Copy the records below word for word, from the first line through the line that contains "from mathutils import Vector, Matrix", and leave out any pictures.
── INFORMATION PROVIDED
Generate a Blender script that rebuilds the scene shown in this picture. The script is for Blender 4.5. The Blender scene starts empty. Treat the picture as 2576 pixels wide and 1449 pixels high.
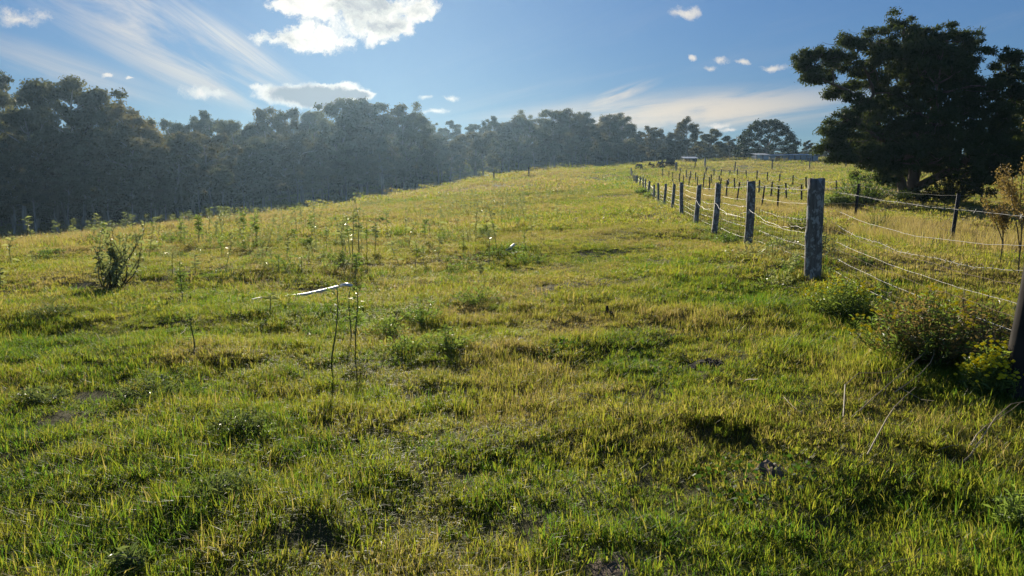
import bpy, math, random
import numpy as np
from mathutils import Vector, Matrix

# ------------------------------------------------------------------ camera, sky, sun, exposure
scene = bpy.context.scene
COL = scene.collection
EYE = 1.5
F, CX, CY, HOR = 1860.0, 1288.0, 724.5, 480.0          # focal length / centre / horizon row of a 2576 x 1449 frame
PITCH = math.atan((CY - HOR) / F)
CA, SA = math.cos(PITCH), math.sin(PITCH)
cam_d = bpy.data.cameras.new('camera')
cam_d.sensor_width = 36.0
cam_d.lens = 36.0 * F / 2576.0
cam_d.clip_start = 0.05
cam_d.clip_end = 5000
cam = bpy.data.objects.new('camera', cam_d)
COL.objects.link(cam)
cam.location = (0, 0, EYE)
cam.rotation_euler = (math.pi / 2 - PITCH, 0, 0)
scene.camera = cam

SUN_AZ, SUN_EL = math.radians(-11.0), math.radians(18.5)   # azimuth from +Y towards +X
SUNV = Vector((math.sin(SUN_AZ) * math.cos(SUN_EL), math.cos(SUN_AZ) * math.cos(SUN_EL), math.sin(SUN_EL)))
sun_d = bpy.data.lights.new('sun', 'SUN')
sun_d.energy = 5.0
sun_d.angle = math.radians(0.53)
sun_d.color = (1.0, 0.90, 0.74)
sun = bpy.data.objects.new('sun', sun_d)
sun.rotation_euler = SUNV.to_track_quat('Z', 'Y').to_euler()
sun.location = (0, 0, 60)
COL.objects.link(sun)

scene.view_settings.view_transform = 'Standard'
scene.view_settings.look = 'None'
scene.view_settings.gamma = 1.0
scene.view_settings.exposure = 0.76
scene.view_settings.use_curve_mapping = False
scene.render.engine = 'CYCLES'
cy = scene.cycles
cy.use_denoising = True
cy.denoising_prefilter = 'NONE'
cy.max_bounces = 6
cy.diffuse_bounces = 3
cy.glossy_bounces = 2
cy.transmission_bounces = 4
cy.transparent_max_bounces = 8
cy.volume_bounces = 0
cy.sample_clamp_indirect = 6.0


def gno(px, py):
    """direction of a point of the sky as (x/y, z/y)"""
    u, v = (px - CX) / F, (CY - py) / F
    k = CA + v * SA
    return u / k, (v * CA - SA) / k


class NT:
    """small helper for node trees"""
    def __init__(s, tree):
        s.t = tree; s.n = tree.nodes; s.l = tree.links
    def new(s, typ, **kw):
        n = s.n.new(typ)
        for k, v in kw.items():
            setattr(n, k, v)
        return n
    def put(s, sock, v):
        if isinstance(v, bpy.types.NodeSocket):
            s.l.new(v, sock)
        elif v is not None:
            sock.default_value = v
    def m(s, op, a, b=None, c=None, clamp=False):
        n = s.new('ShaderNodeMath', operation=op, use_clamp=clamp)
        for i, v in enumerate((a, b, c)):
            if v is not None: s.put(n.inputs[i], v)
        return n.outputs[0]
    def vm(s, op, a, b=None, out=0):
        n = s.new('ShaderNodeVectorMath', operation=op)
        s.put(n.inputs[0], a)
        if b is not None:
            s.put(n.inputs[3] if op == 'SCALE' else n.inputs[1], b)
        return n.outputs['Value'] if op in ('LENGTH', 'DOT_PRODUCT', 'DISTANCE') else n.outputs[0]
    def noise(s, vec, scale, detail=4, rough=0.55, dist=0.0, dim='3D', col=False):
        n = s.new('ShaderNodeTexNoise', noise_dimensions=dim)
        if vec is not None: s.put(n.inputs['Vector'], vec)
        n.inputs['Scale'].default_value = scale
        n.inputs['Detail'].default_value = detail
        n.inputs['Roughness'].default_value = rough
        n.inputs['Distortion'].default_value = dist
        return n.outputs['Color'] if col else n.outputs['Fac']
    def mapr(s, v, a, b, c=0.0, d=1.0, smooth=True):
        n = s.new('ShaderNodeMapRange', interpolation_type='SMOOTHSTEP' if smooth else 'LINEAR')
        s.put(n.inputs[0], v)
        for i, q in enumerate((a, b, c, d)): n.inputs[i + 1].default_value = q
        return n.outputs[0]
    def mix(s, f, a, b, mode='MIX'):
        n = s.new('ShaderNodeMix', data_type='RGBA', blend_type=mode)
        s.put(n.inputs['Factor'], f)
        s.put(n.inputs[6], a if isinstance(a, bpy.types.NodeSocket) else (*a, 1)[:4])
        s.put(n.inputs[7], b if isinstance(b, bpy.types.NodeSocket) else (*b, 1)[:4])
        return n.outputs[2]
    def xyz(s, x, y, z=0.0):
        n = s.new('ShaderNodeCombineXYZ')
        for i, v in enumerate((x, y, z)): s.put(n.inputs[i], v)
        return n.outputs[0]
    def ramp(s, f, stops):
        n = s.new('ShaderNodeValToRGB')
        e = n.color_ramp.elements
        while len(e) < len(stops): e.new(0.5)
        for q, (p, c) in zip(e, stops):
            q.position = p; q.color = (*c, 1)
        s.put(n.inputs[0], f)
        return n.outputs[0]


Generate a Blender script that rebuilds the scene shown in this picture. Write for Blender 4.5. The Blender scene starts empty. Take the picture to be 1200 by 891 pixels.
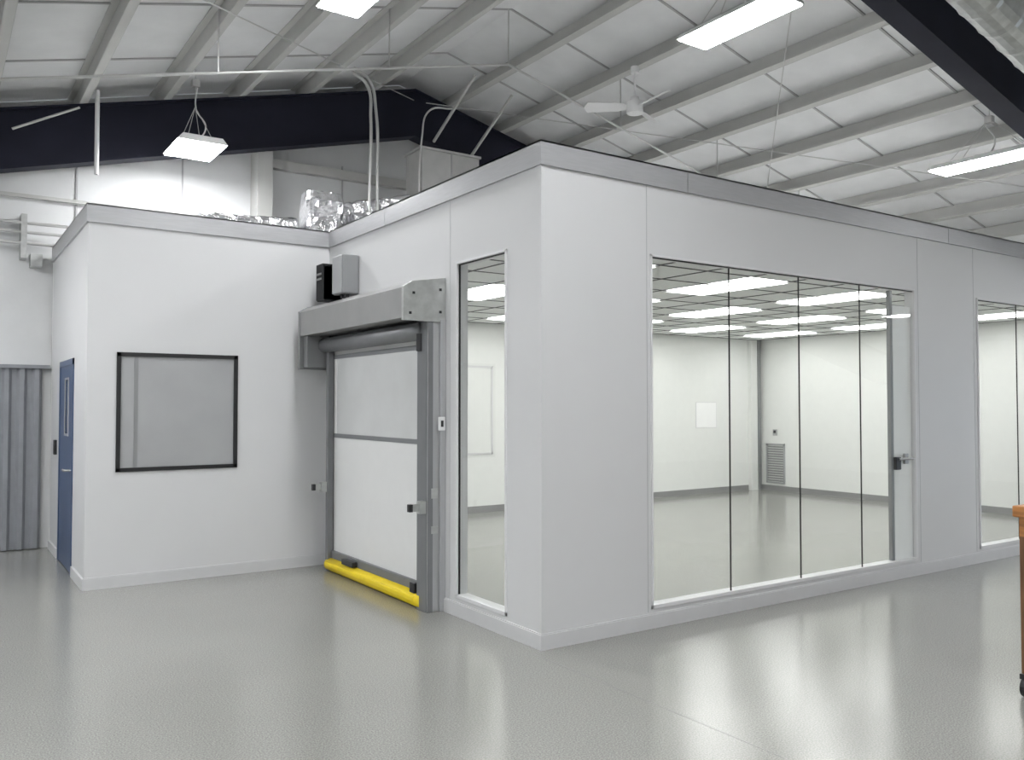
import bpy, bmesh, math, random
from mathutils import Vector
random.seed(4)
S=bpy.context.scene
try:
    S.view_settings.view_transform='Standard'
except Exception: pass
COL=bpy.context.collection

# ------------------------------------------------------------ materials
def mat(name,col,rough=.5,metal=0,noise=0,nscale=8,bump=0,bscale=60,spec=.5,coat=0,emit=None,es=0,stretch=None):
    m=bpy.data.materials.new(name);m.use_nodes=True;nt=m.node_tree;b=nt.nodes['Principled BSDF']
    b.inputs['Base Color'].default_value=(*col,1);b.inputs['Roughness'].default_value=rough
    b.inputs['Metallic'].default_value=metal;b.inputs['Specular IOR Level'].default_value=spec
    b.inputs['Coat Weight'].default_value=coat
    tc=nt.nodes.new('ShaderNodeTexCoord')
    src=tc.outputs['Object']
    if stretch:
        mp=nt.nodes.new('ShaderNodeMapping');mp.inputs['Scale'].default_value=stretch
        nt.links.new(src,mp.inputs[0]);src=mp.outputs[0]
    n=nt.nodes.new('ShaderNodeTexNoise');n.inputs['Scale'].default_value=nscale;n.inputs['Detail'].default_value=4
    nt.links.new(src,n.inputs['Vector'])
    r=nt.nodes.new('ShaderNodeValToRGB')
    k=max(noise,.01)
    r.color_ramp.elements[0].position=.3;r.color_ramp.elements[1].position=.7
    r.color_ramp.elements[0].color=(*[c*(1-k) for c in col],1)
    r.color_ramp.elements[1].color=(*[min(1,c*(1+k)) for c in col],1)
    nt.links.new(n.outputs[0],r.inputs[0]);nt.links.new(r.outputs[0],b.inputs['Base Color'])
    if bump:
        n2=nt.nodes.new('ShaderNodeTexNoise');n2.inputs['Scale'].default_value=bscale;n2.inputs['Detail'].default_value=3
        nt.links.new(src,n2.inputs['Vector'])
        bp=nt.nodes.new('ShaderNodeBump');bp.inputs['Strength'].default_value=bump;bp.inputs['Distance'].default_value=.01
        nt.links.new(n2.outputs[0],bp.inputs['Height']);nt.links.new(bp.outputs[0],b.inputs['Normal'])
    if emit:
        b.inputs['Emission Color'].default_value=(*emit,1);b.inputs['Emission Strength'].default_value=es
    return m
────
→ ANSWER TO THIS EXERCISE
Generate a Blender script that rebuilds the scene shown in this picture. The script is for Blender 4.5. The Blender scene starts empty. Treat the picture as 2576 pixels wide and 1449 pixels high.
import bpy, math, random
import numpy as np
from mathutils import Vector, Matrix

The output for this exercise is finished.